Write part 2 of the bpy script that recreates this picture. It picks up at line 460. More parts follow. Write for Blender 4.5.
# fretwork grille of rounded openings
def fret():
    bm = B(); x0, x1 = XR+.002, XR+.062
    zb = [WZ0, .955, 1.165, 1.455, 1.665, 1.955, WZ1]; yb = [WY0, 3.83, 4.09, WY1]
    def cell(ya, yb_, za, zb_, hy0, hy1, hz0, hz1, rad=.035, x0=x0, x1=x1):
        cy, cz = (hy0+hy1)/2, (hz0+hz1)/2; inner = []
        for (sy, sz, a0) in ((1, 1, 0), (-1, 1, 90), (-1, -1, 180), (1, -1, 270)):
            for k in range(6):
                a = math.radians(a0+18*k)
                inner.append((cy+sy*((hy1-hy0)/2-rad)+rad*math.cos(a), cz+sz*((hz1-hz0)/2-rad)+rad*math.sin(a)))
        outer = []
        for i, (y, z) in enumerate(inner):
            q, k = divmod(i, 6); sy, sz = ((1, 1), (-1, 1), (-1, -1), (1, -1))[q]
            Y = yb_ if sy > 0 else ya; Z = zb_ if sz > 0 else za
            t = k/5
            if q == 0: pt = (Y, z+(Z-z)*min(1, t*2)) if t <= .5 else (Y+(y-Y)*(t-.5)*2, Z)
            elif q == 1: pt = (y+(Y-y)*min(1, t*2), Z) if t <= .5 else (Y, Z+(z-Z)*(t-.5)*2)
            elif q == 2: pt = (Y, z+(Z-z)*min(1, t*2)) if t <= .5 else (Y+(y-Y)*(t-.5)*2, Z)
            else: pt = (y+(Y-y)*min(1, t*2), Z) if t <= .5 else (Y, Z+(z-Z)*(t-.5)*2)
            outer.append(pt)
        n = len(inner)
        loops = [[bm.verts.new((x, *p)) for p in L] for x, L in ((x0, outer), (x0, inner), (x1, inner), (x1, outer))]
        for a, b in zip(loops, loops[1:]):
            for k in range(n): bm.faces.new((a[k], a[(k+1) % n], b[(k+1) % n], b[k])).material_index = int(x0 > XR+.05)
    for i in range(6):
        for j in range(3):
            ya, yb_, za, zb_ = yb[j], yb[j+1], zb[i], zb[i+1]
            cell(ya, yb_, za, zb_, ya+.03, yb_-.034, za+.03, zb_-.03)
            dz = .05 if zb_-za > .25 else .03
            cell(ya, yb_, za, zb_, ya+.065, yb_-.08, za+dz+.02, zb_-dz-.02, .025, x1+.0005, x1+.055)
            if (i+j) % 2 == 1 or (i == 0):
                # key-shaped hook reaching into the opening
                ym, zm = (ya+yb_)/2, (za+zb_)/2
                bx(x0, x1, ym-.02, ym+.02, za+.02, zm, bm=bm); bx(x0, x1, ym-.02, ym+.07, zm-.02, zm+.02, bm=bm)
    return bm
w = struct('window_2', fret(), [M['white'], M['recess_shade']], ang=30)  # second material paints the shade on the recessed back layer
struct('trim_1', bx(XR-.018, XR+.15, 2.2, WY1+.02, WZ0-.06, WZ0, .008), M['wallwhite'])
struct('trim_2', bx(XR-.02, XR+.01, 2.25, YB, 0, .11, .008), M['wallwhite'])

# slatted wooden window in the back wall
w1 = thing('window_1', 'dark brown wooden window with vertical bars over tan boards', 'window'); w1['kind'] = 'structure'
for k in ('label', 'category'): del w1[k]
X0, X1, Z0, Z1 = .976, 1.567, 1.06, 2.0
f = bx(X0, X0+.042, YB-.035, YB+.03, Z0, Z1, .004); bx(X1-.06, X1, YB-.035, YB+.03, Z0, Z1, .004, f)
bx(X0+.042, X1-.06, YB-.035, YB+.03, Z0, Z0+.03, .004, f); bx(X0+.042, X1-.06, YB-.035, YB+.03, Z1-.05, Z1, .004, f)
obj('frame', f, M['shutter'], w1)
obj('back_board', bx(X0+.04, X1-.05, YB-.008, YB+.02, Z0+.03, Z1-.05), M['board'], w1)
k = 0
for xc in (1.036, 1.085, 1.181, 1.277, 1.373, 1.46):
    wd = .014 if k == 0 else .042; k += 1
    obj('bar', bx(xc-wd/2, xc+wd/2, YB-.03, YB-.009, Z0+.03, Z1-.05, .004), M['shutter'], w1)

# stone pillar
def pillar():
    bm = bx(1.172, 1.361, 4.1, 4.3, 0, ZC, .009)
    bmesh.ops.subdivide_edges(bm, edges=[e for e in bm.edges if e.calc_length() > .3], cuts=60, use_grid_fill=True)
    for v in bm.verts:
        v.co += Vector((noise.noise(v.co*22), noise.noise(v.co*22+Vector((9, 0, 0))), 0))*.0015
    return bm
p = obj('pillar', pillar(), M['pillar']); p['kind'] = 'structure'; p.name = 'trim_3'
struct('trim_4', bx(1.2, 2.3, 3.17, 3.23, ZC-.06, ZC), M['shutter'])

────

- Work to be completed -
Your task is to repeat the data exactly, with nothing left out.

- Full output -
Write part 2 of the bpy script that recreates this picture. It picks up at line 460. More parts follow. Write for Blender 4.5.
# fretwork grille of rounded openings
def fret():
    bm = B(); x0, x1 = XR+.002, XR+.062
    zb = [WZ0, .955, 1.165, 1.455, 1.665, 1.955, WZ1]; yb = [WY0, 3.83, 4.09, WY1]
    def cell(ya, yb_, za, zb_, hy0, hy1, hz0, hz1, rad=.035, x0=x0, x1=x1):
        cy, cz = (hy0+hy1)/2, (hz0+hz1)/2; inner = []
        for (sy, sz, a0) in ((1, 1, 0), (-1, 1, 90), (-1, -1, 180), (1, -1, 270)):
            for k in range(6):
                a = math.radians(a0+18*k)
                inner.append((cy+sy*((hy1-hy0)/2-rad)+rad*math.cos(a), cz+sz*((hz1-hz0)/2-rad)+rad*math.sin(a)))
        outer = []
        for i, (y, z) in enumerate(inner):
            q, k = divmod(i, 6); sy, sz = ((1, 1), (-1, 1), (-1, -1), (1, -1))[q]
            Y = yb_ if sy > 0 else ya; Z = zb_ if sz > 0 else za
            t = k/5
            if q == 0: pt = (Y, z+(Z-z)*min(1, t*2)) if t <= .5 else (Y+(y-Y)*(t-.5)*2, Z)
            elif q == 1: pt = (y+(Y-y)*min(1, t*2), Z) if t <= .5 else (Y, Z+(z-Z)*(t-.5)*2)
            elif q == 2: pt = (Y, z+(Z-z)*min(1, t*2)) if t <= .5 else (Y+(y-Y)*(t-.5)*2, Z)
            else: pt = (y+(Y-y)*min(1, t*2), Z) if t <= .5 else (Y, Z+(z-Z)*(t-.5)*2)
            outer.append(pt)
        n = len(inner)
        loops = [[bm.verts.new((x, *p)) for p in L] for x, L in ((x0, outer), (x0, inner), (x1, inner), (x1, outer))]
        for a, b in zip(loops, loops[1:]):
            for k in range(n): bm.faces.new((a[k], a[(k+1) % n], b[(k+1) % n], b[k])).material_index = int(x0 > XR+.05)
    for i in range(6):
        for j in range(3):
            ya, yb_, za, zb_ = yb[j], yb[j+1], zb[i], zb[i+1]
            cell(ya, yb_, za, zb_, ya+.03, yb_-.034, za+.03, zb_-.03)
            dz = .05 if zb_-za > .25 else .03
            cell(ya, yb_, za, zb_, ya+.065, yb_-.08, za+dz+.02, zb_-dz-.02, .025, x1+.0005, x1+.055)
            if (i+j) % 2 == 1 or (i == 0):
                # key-shaped hook reaching into the opening
                ym, zm = (ya+yb_)/2, (za+zb_)/2
                bx(x0, x1, ym-.02, ym+.02, za+.02, zm, bm=bm); bx(x0, x1, ym-.02, ym+.07, zm-.02, zm+.02, bm=bm)
    return bm
w = struct('window_2', fret(), [M['white'], M['recess_shade']], ang=30)  # second material paints the shade on the recessed back layer
struct('trim_1', bx(XR-.018, XR+.15, 2.2, WY1+.02, WZ0-.06, WZ0, .008), M['wallwhite'])
struct('trim_2', bx(XR-.02, XR+.01, 2.25, YB, 0, .11, .008), M['wallwhite'])

# slatted wooden window in the back wall
w1 = thing('window_1', 'dark brown wooden window with vertical bars over tan boards', 'window'); w1['kind'] = 'structure'
for k in ('label', 'category'): del w1[k]
X0, X1, Z0, Z1 = .976, 1.567, 1.06, 2.0
f = bx(X0, X0+.042, YB-.035, YB+.03, Z0, Z1, .004); bx(X1-.06, X1, YB-.035, YB+.03, Z0, Z1, .004, f)
bx(X0+.042, X1-.06, YB-.035, YB+.03, Z0, Z0+.03, .004, f); bx(X0+.042, X1-.06, YB-.035, YB+.03, Z1-.05, Z1, .004, f)
obj('frame', f, M['shutter'], w1)
obj('back_board', bx(X0+.04, X1-.05, YB-.008, YB+.02, Z0+.03, Z1-.05), M['board'], w1)
k = 0
for xc in (1.036, 1.085, 1.181, 1.277, 1.373, 1.46):
    wd = .014 if k == 0 else .042; k += 1
    obj('bar', bx(xc-wd/2, xc+wd/2, YB-.03, YB-.009, Z0+.03, Z1-.05, .004), M['shutter'], w1)

# stone pillar
def pillar():
    bm = bx(1.172, 1.361, 4.1, 4.3, 0, ZC, .009)
    bmesh.ops.subdivide_edges(bm, edges=[e for e in bm.edges if e.calc_length() > .3], cuts=60, use_grid_fill=True)
    for v in bm.verts:
        v.co += Vector((noise.noise(v.co*22), noise.noise(v.co*22+Vector((9, 0, 0))), 0))*.0015
    return bm
p = obj('pillar', pillar(), M['pillar']); p['kind'] = 'structure'; p.name = 'trim_3'
struct('trim_4', bx(1.2, 2.3, 3.17, 3.23, ZC-.06, ZC), M['shutter'])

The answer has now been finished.